The most typical problem IMNHO is that graphical login managers should
set things up for sourcing the login files but by default do not.  I
am not familiar with BSD.  I am only familiar with the GNU/Linux
distributions and they often fail to set things up properly to source
the login files correctly.  That is not a bug in bash but is a bug in
the graphical login environment.

This is also a case of "bike shedding" because this is something that
everyone seems to have an opinion on about how this should be done.
And the opinions conflict with each other.  And therefore it will
likely never get resolved where it works automatically without
individual customization to make it work.

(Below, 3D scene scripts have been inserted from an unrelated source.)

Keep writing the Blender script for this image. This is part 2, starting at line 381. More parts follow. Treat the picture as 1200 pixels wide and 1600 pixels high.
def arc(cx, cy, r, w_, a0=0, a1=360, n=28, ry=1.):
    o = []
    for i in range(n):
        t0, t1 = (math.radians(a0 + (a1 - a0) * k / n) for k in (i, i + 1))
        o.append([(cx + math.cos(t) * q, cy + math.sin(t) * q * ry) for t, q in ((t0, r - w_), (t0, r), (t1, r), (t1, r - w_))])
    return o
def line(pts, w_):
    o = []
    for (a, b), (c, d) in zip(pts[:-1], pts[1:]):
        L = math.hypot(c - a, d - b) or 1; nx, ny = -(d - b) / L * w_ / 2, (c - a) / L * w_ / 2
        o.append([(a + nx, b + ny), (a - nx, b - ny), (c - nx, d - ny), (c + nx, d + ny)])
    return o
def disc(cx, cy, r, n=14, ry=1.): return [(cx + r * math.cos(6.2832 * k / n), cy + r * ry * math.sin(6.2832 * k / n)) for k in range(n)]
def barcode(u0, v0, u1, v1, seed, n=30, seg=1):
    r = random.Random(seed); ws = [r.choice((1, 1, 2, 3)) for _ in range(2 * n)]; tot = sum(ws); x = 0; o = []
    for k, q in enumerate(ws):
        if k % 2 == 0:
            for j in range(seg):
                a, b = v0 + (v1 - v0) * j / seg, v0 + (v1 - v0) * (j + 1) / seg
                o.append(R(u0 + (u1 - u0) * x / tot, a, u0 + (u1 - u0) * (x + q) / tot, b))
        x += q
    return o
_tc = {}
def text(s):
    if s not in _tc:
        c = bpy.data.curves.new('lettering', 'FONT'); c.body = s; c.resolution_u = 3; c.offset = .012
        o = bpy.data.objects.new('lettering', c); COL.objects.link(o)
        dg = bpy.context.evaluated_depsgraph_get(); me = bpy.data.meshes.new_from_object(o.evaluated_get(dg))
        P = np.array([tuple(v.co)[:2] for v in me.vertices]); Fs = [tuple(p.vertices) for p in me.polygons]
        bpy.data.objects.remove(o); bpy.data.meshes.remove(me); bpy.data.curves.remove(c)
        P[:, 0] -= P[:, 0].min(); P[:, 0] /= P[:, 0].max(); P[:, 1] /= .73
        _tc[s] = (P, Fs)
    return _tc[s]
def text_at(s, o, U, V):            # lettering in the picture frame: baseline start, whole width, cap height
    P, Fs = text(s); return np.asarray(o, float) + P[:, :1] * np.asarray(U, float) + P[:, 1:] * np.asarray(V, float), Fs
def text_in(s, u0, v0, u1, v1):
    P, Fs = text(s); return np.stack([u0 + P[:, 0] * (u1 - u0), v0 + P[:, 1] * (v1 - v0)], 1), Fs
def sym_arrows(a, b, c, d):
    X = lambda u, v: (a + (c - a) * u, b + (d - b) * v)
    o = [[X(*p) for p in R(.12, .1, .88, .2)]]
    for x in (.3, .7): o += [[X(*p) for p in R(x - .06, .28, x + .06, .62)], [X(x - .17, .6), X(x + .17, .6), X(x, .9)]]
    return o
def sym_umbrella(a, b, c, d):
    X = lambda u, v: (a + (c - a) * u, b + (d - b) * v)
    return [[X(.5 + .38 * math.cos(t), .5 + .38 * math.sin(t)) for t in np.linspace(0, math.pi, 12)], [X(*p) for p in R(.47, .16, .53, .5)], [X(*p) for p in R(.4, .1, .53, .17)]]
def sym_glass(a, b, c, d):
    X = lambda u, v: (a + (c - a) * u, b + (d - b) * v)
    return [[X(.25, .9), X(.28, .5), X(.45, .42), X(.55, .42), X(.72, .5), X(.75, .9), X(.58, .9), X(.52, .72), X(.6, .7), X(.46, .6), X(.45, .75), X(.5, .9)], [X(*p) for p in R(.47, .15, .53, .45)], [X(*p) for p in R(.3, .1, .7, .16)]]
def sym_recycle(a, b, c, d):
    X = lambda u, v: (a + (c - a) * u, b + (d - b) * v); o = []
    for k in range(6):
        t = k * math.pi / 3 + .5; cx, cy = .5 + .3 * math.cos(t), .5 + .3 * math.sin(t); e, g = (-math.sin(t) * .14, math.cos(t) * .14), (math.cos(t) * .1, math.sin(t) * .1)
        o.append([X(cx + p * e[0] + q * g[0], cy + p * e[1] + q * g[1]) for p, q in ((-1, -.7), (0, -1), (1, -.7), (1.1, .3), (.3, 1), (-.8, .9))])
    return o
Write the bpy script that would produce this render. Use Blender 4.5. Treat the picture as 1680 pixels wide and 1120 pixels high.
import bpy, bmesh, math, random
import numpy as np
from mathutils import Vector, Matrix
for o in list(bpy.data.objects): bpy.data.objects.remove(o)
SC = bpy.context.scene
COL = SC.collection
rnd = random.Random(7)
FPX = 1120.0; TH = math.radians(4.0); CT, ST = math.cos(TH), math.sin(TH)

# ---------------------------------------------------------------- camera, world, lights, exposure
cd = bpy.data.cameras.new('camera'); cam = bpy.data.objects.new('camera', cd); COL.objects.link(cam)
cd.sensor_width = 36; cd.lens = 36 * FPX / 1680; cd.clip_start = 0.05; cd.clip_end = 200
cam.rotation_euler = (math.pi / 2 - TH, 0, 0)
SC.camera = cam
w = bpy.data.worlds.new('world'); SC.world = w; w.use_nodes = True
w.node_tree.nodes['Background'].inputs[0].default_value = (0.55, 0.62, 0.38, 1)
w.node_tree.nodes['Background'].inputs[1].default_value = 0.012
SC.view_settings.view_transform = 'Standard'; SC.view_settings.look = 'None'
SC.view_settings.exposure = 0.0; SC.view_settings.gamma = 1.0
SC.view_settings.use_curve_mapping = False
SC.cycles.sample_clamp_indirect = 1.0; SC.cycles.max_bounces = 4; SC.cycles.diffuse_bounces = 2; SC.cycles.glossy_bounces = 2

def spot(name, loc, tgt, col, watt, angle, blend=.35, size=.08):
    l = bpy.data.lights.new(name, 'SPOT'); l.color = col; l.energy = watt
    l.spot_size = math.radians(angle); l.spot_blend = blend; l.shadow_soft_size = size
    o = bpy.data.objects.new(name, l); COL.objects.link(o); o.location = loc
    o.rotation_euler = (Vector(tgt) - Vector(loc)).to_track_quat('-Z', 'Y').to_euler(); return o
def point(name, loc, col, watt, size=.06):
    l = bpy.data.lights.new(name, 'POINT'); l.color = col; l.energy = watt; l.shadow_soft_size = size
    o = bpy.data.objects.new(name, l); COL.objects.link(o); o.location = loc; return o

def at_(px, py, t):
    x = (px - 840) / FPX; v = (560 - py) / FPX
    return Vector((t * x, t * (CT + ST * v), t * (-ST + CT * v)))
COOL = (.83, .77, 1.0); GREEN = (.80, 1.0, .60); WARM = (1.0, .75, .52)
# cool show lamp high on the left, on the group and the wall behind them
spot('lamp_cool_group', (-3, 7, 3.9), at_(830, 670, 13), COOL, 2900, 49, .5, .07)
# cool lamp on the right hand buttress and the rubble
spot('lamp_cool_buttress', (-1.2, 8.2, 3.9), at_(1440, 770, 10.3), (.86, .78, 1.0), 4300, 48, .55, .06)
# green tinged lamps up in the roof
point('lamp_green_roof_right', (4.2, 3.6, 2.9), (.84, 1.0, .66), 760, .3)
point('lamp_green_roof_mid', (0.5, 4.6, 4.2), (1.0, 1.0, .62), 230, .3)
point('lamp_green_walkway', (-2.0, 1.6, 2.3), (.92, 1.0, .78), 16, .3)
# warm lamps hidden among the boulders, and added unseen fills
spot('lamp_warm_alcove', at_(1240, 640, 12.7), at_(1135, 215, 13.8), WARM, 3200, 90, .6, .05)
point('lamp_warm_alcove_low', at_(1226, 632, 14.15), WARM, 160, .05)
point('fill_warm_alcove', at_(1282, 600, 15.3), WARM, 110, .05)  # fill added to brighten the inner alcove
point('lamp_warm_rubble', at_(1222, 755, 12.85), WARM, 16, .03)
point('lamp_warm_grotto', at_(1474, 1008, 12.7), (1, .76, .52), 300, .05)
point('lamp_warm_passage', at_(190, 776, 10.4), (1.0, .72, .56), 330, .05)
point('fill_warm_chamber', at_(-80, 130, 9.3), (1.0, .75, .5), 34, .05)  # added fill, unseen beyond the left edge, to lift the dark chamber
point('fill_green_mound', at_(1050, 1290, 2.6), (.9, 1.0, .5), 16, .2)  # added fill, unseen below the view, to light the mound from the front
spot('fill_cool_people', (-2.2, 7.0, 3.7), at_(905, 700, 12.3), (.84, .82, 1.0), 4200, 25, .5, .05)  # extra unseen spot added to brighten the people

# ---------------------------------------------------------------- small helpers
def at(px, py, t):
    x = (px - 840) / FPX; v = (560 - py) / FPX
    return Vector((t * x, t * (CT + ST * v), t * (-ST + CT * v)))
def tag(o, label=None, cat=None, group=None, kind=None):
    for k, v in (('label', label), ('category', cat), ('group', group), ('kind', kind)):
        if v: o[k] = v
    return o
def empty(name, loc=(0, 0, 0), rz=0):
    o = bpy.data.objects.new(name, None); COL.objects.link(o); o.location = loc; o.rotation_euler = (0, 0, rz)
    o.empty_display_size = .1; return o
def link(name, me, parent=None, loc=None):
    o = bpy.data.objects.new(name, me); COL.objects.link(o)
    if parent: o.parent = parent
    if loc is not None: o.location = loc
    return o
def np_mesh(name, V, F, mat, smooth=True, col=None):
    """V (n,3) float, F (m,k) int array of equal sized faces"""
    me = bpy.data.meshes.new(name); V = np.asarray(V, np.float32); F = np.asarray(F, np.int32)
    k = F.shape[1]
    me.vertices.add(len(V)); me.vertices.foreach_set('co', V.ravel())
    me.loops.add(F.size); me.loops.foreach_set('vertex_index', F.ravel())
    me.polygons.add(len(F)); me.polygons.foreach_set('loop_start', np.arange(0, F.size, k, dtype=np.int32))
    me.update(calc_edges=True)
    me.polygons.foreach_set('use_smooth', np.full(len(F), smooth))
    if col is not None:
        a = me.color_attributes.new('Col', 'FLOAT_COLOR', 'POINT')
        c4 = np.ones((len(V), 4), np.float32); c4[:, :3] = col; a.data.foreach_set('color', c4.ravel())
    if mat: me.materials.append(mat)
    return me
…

If your environment has the capability for $HOME/.xsessionrc then that
is usually the simplest suggestion to place login environment setting
actions there.  However note that it is a #!/bin/sh script and not a
bash script and therefore should use only POSIX portable shell syntax
in that file.  And also note that there are many other configurations
possible too.  I personally do something quite different for example.

Beyond this any other suggestions would require a *long* discussion of
how each graphical login environment works.  Therefore more
information about your environment would be needed.

> Is this a bug?

I feel confident that it is a consequence of how the shell is started.